Bu kitabı yazarken çok ama çok zorlandım çünkü hiç âşık olmadım veya kitapta geçen çoğu şeyi yaşamadım, hissetmedim. Benim için oldukça zordu anlayacağınız. Ama pes etmeyi kendime yakıştırmadığımdan bayrağı bir an olsun indirmedim. Bu yola baş koymuştum bir kere ve bu yolda beni destekleyen bir ailem, sizler, arkadaşlarım ve beni gerçekten seven, sevdiğinden emin olduğum pek çok insan vardı. Geri dönmek; kafesten kurtulmuş bir kuşu daha ilk kanat çırpışında öldürmekti benim için. Bu yüzden beni tamamladığınız için, beni sonuna kadar dinlediğiniz ve desteklediğiniz için sizlere çok teşekkür ediyorum sevgili okurlarım.

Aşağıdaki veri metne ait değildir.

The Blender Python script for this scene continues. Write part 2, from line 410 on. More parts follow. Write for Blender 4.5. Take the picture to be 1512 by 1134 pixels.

Ailem... Bana her zaman destek olan canım babam ve bana her zaman yazmam konusunda yardımcı olan biricik annem... Kaçmadım, korkmadım, buradayım. Sizin gurur duyacağınız biri olmak için, dik durmak için, eğilmedim. Kalemimi konuşturdum ve başardım. Siz olmasaydınız, başaramazdım. Sizlere çok teşekkür ederim. İyi ki varsınız, iyi ki yanımdasınız.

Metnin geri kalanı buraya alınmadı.